• Work instructions
Write the lines out again, from the top of the material to the line containing "right rear pillar', 0)", pictures excluded.

• Supplied information
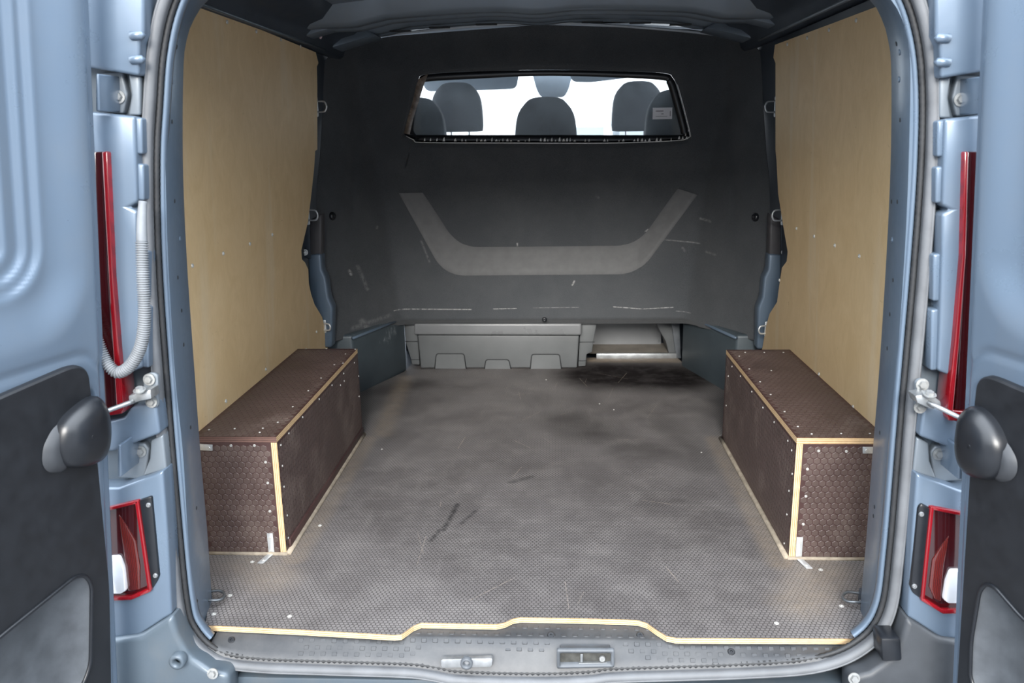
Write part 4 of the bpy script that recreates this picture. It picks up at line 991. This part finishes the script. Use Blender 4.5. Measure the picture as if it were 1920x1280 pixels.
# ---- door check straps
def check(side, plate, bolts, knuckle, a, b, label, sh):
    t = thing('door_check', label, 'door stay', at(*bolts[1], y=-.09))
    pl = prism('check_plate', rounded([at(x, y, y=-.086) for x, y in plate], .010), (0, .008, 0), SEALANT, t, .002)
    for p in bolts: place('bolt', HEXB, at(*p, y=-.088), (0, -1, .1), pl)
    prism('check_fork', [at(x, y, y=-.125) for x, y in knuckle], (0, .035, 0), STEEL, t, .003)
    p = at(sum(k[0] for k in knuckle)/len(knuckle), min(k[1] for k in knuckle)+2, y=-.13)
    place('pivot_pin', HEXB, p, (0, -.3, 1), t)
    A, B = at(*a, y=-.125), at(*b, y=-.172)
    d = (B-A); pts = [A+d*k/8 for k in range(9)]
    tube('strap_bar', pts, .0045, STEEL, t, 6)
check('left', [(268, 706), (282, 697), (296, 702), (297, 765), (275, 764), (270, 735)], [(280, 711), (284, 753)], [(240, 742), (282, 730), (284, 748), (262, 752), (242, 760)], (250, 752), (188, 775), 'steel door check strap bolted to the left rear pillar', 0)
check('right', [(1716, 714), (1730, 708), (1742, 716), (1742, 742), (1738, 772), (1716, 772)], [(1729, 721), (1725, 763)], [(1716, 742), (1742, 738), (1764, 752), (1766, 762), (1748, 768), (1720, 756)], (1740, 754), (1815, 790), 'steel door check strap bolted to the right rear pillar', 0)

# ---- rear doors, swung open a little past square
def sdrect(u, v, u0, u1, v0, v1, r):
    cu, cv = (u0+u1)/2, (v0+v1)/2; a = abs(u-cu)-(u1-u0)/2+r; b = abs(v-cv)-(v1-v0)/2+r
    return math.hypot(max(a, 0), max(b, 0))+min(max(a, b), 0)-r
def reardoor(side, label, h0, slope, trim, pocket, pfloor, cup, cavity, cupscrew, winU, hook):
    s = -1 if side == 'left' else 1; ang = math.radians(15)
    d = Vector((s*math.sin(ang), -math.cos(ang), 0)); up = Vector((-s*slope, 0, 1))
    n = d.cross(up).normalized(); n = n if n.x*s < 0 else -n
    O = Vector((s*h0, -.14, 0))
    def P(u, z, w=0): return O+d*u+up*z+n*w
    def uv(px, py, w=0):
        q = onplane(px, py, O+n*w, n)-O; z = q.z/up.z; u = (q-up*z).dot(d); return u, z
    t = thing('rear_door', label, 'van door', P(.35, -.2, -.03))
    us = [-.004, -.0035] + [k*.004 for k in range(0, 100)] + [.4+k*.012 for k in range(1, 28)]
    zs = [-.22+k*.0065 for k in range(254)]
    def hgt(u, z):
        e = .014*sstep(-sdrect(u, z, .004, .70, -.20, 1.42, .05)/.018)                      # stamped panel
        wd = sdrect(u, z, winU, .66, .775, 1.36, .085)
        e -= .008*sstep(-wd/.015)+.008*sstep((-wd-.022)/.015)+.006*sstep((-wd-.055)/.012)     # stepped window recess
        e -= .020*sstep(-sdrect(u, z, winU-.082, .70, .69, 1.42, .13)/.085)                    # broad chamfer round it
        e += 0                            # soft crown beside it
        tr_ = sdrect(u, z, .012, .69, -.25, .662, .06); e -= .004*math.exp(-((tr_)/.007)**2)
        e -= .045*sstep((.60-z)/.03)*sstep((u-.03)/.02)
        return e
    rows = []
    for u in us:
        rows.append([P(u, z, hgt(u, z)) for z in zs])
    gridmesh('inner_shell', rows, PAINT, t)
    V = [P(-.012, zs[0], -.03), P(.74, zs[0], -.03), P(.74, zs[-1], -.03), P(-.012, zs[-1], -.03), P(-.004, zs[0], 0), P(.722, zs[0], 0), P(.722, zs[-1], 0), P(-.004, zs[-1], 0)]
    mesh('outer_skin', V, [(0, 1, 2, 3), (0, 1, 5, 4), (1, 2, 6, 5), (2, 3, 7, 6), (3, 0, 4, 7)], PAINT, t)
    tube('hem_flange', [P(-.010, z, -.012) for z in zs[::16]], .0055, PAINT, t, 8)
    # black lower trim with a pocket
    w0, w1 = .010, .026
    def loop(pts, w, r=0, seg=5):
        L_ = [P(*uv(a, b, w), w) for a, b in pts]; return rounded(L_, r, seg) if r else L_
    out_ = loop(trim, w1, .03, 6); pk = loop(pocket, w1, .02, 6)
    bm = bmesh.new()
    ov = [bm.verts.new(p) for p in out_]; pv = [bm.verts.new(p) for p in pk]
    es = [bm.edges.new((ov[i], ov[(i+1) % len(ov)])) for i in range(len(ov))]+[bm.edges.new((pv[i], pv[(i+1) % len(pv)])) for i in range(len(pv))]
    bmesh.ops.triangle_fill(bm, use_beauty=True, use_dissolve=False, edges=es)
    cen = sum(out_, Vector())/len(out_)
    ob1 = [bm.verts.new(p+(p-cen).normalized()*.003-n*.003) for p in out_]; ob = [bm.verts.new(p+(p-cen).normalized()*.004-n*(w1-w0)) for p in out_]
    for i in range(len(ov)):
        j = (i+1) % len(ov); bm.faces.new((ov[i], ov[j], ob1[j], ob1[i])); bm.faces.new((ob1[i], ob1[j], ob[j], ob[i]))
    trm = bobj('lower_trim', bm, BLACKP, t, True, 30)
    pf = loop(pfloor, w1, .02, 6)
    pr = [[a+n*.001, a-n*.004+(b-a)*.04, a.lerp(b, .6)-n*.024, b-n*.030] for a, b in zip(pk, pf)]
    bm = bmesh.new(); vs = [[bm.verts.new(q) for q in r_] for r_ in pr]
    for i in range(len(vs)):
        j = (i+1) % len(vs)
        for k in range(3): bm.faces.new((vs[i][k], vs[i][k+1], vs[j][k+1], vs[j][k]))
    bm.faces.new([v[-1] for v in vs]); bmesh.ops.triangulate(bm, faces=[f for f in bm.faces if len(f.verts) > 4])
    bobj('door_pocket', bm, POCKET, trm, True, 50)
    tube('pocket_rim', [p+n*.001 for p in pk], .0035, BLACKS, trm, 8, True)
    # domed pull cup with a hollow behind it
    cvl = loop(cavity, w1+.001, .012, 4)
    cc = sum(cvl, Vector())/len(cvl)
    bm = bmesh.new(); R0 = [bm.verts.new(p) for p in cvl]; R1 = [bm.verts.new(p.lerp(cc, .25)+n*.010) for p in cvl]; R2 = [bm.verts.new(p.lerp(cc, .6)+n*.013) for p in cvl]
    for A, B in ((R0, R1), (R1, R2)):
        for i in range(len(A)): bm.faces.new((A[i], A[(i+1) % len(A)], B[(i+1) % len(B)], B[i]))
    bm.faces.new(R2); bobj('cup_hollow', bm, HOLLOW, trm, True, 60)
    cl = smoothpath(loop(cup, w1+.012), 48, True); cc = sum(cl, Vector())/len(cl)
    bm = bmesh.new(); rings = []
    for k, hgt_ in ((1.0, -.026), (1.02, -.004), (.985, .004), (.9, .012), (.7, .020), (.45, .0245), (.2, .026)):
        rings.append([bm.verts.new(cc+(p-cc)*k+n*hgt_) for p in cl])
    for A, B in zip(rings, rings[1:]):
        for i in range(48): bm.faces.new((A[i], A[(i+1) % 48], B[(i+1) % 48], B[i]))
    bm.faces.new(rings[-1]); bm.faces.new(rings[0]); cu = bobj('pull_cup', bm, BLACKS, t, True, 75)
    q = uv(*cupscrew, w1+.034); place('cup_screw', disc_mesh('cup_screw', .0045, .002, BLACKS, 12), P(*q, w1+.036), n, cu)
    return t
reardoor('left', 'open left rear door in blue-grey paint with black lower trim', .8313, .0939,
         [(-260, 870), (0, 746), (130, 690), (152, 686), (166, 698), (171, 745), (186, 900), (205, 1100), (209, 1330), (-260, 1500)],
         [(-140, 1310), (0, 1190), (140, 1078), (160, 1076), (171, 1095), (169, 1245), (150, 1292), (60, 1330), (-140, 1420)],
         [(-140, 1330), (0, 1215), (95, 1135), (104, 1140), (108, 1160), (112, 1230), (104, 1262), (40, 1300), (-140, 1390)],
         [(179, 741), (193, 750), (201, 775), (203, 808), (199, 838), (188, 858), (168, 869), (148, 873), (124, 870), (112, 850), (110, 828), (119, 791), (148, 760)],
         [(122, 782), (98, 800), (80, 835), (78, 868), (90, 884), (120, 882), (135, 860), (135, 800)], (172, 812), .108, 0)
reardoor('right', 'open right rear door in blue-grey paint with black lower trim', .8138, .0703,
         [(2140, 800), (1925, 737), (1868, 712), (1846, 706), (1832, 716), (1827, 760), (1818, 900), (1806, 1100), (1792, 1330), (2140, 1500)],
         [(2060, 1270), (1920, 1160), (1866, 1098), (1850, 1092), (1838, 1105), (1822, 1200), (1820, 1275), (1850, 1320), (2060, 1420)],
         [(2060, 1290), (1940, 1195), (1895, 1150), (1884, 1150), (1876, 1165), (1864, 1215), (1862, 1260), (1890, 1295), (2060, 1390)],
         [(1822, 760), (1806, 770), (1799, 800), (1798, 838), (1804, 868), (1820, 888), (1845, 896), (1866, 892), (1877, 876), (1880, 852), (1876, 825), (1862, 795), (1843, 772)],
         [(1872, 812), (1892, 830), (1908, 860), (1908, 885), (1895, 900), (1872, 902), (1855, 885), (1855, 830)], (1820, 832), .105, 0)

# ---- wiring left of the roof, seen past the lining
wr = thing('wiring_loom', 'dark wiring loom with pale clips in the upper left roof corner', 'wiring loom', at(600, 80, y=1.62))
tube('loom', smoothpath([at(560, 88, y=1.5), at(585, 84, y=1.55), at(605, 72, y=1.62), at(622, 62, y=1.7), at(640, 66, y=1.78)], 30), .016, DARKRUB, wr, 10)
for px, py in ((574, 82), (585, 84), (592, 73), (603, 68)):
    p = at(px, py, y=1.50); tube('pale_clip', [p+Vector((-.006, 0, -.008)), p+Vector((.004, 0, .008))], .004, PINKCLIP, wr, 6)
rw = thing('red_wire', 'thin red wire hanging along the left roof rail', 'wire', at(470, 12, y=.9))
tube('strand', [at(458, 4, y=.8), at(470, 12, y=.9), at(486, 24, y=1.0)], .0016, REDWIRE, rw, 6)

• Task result
Write part 4 of the bpy script that recreates this picture. It picks up at line 991. This part finishes the script. Use Blender 4.5. Measure the picture as if it were 1920x1280 pixels.
# ---- door check straps
def check(side, plate, bolts, knuckle, a, b, label, sh):
    t = thing('door_check', label, 'door stay', at(*bolts[1], y=-.09))
    pl = prism('check_plate', rounded([at(x, y, y=-.086) for x, y in plate], .010), (0, .008, 0), SEALANT, t, .002)
    for p in bolts: place('bolt', HEXB, at(*p, y=-.088), (0, -1, .1), pl)
    prism('check_fork', [at(x, y, y=-.125) for x, y in knuckle], (0, .035, 0), STEEL, t, .003)
    p = at(sum(k[0] for k in knuckle)/len(knuckle), min(k[1] for k in knuckle)+2, y=-.13)
    place('pivot_pin', HEXB, p, (0, -.3, 1), t)
    A, B = at(*a, y=-.125), at(*b, y=-.172)
    d = (B-A); pts = [A+d*k/8 for k in range(9)]
    tube('strap_bar', pts, .0045, STEEL, t, 6)
check('left', [(268, 706), (282, 697), (296, 702), (297, 765), (275, 764), (270, 735)], [(280, 711), (284, 753)], [(240, 742), (282, 730), (284, 748), (262, 752), (242, 760)], (250, 752), (188, 775), 'steel door check strap bolted to the left rear pillar', 0)
check('right', [(1716, 714), (1730, 708), (1742, 716), (1742, 742), (1738, 772), (1716, 772)], [(1729, 721), (1725, 763)], [(1716, 742), (1742, 738), (1764, 752), (1766, 762), (1748, 768), (1720, 756)], (1740, 754), (1815, 790), 'steel door check strap bolted to the right rear pillar', 0)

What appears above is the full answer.